Because the God who comes to us in Jesus is the God who gathers, the God who blesses, the God who adopts, the God who restores, the God who leads us home.

And if this is who God is, then this is who we are called to be. So as individuals and as churches we are offered the challenge – to gather the scattered, to welcome the weary, to truly celebrate every person as a child of God. To shine with the light of Christ.

We’re not to be churches of perfection, but of grace; not of insiders and outsiders, but a home for everyone… Not a church that says, “try harder,” but a church that says, “come and see.”

Because the world is full of people who feel forgotten, or who feel unworthy or lost or like they don’t belong anywhere.

And Christmas gives us a simple message for all - You belong. You are loved. You are chosen. Come home.

Back to John’s gospel and the passage ends with a promise: “No one has ever seen God.  It is God the only Son… who has made him known.”

If you want to know what God is like, look at Jesus.

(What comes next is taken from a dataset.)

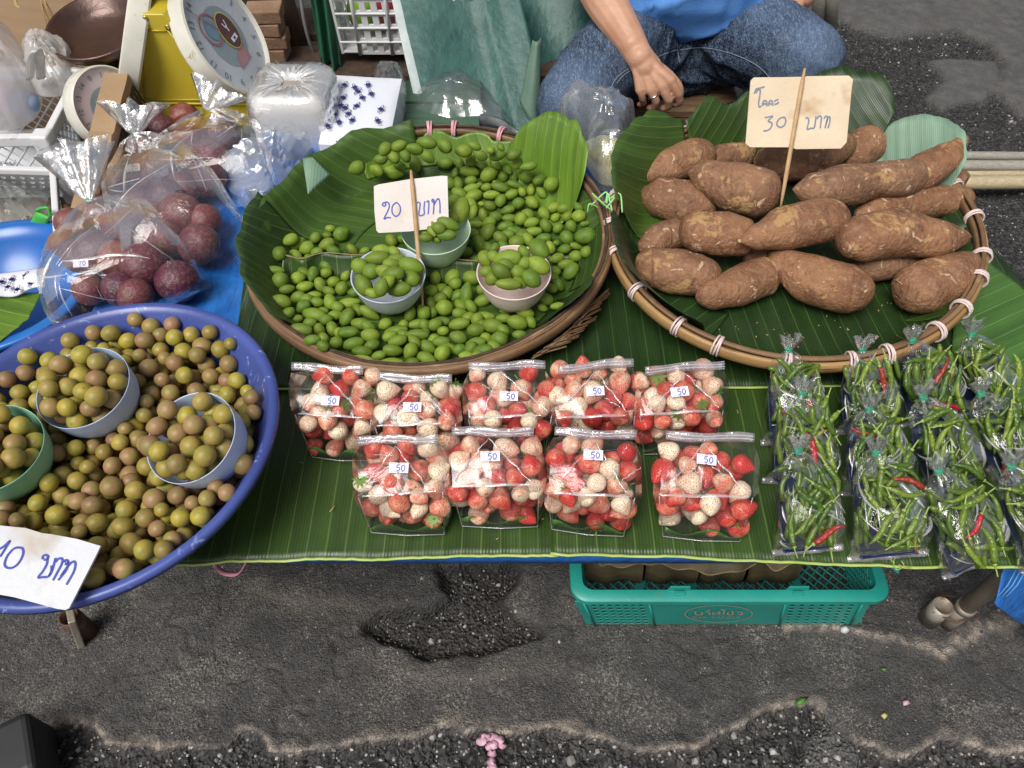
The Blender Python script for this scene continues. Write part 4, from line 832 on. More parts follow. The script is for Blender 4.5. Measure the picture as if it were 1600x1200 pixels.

If you want to know how God feels about you, look at Jesus.  If you want to know whether God cares, look at Jesus.

The Word became flesh, and the Word still becomes flesh – in the church, in acts of compassion, in the quiet whisper of prayer, in the breaking of bread, in the lives of those who carry His light.

Christmas is not over.  Christmas is never over because,  

 God who created the universe has come close

 God who gathers the lost calls you by name.

God who became flesh invites you to receive grace upon grace.

This is the heart of Christmas, and the promise of the gospel. This is the light that shines in the darkness - and the darkness has not overcome it. And it never will… Amen.